Why Andruw has a strong Hall of Fame case

December 4th, 2021

ATLANTA -- Before assuming ’ Hall of Fame candidacy is doomed by the decline he experienced after turning 30, it’s important to remember how great he was during the first decade of his career.

After Jones had collected a decade's worth of Gold Glove Awards and positioned himself for a realistic shot to join the 500-homer club, it would not have been outlandish to project him to be a first-ballot Hall of Famer.

But the former Braves center fielder’s previous four years on the Hall of Fame ballot have ended in disappointing fashion. He received just 7.3% and 7.5% of the votes in his first two years and then jumped to 19.4% in 2019. The most encouraging leap occurred last year, when he received 33.9% of the votes.

That number is far from the 75% required to be elected. But with six more years of eligibility, Jones is trending in the right direction, like 2020 electee Larry Walker did during his final years of eligibility.

Jones batted .254, tallied 434 home runs and constructed an .823 OPS over a 17-year career that included 10 Gold Gloves, five All-Star appearances and the National League Hank Aaron Award he captured in 2005 when he finished second to Albert Pujols in balloting for the NL Most Valuable Player Award.

But Jones was the author of an uneven career that started with a bang and ended with a thud. He produced MLB's third-best WAR from 1998-2007. The two players who ranked ahead of him within this span were Barry Bonds and Alex Rodriguez. The man ranked immediately behind him was his longtime Braves teammate Chipper Jones, who received a first-ballot HOF induction in 2018.

Andruw Jones' resume is highlighted by the 10 consecutive Gold Gloves he captured from 1998-2007. Hall of Famers Willie Mays, Roberto Clemente, Al Kaline and Ken Griffey Jr. stand with Ichiro Suzuki as the only other outfielders to win as many.

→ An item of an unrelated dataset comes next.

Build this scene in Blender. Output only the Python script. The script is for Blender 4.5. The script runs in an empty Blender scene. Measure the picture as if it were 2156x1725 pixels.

Jones led all Major Leaguers with a 26.6 defensive bWAR during his 11 full seasons (1997-2007) with the Braves. Ivan Rodriguez ranked second with 16.5. The 60.9 total bWAR Jones produced during this 11-season span ranked third in the Majors, behind A-Rod (85.7) and Bonds (79.2). Chipper Jones ranked fourth at 60.9.

When Andruw Jones won his 10th Gold Glove Award at 30 years old, there was certainly reason to wonder if he would surpass the career record (12) shared by Clemente and Mays. But as his legs and athletic frame deteriorated, he made just 68 more starts as a center fielder and a total of 241 more starts as an outfielder over the five seasons that followed.

Through his age-29 season in 2006, Jones had tallied 342 home runs. The slightly above average 116 OPS+ he constructed within this span wasn't necessarily HOF-worthy, but it was certainly much more impressive than the 92 OPS+ he compiled as he batted .214 and totaled just 92 home runs over the final six seasons of his career (2007-12).

Jones' offensive decline blemished the greatness he produced at the start of his career. Still, he will forever be considered one of the game's greatest defensive outfielders, and his standing within this category might have been further appreciated had Statcast been around in time to provide a clearer understanding of how Jones compared to Mays and the game's other all-time great center fielders.

Voters provided Ozzie Smith a first-ballot induction in 2002 based solely on the defensive greatness he displayed over a 19-season career, within which he became widely recognized as the best shortstop in Major League history.

As Jones spent a decade proving to be elite at one of the game's most demanding positions, he earned the privilege of being included in any argument about the best center fielder in baseball history.

But with his rapid decline, Jones put himself in this position, where his Hall of Fame candidacy creates strong debate on an annual basis.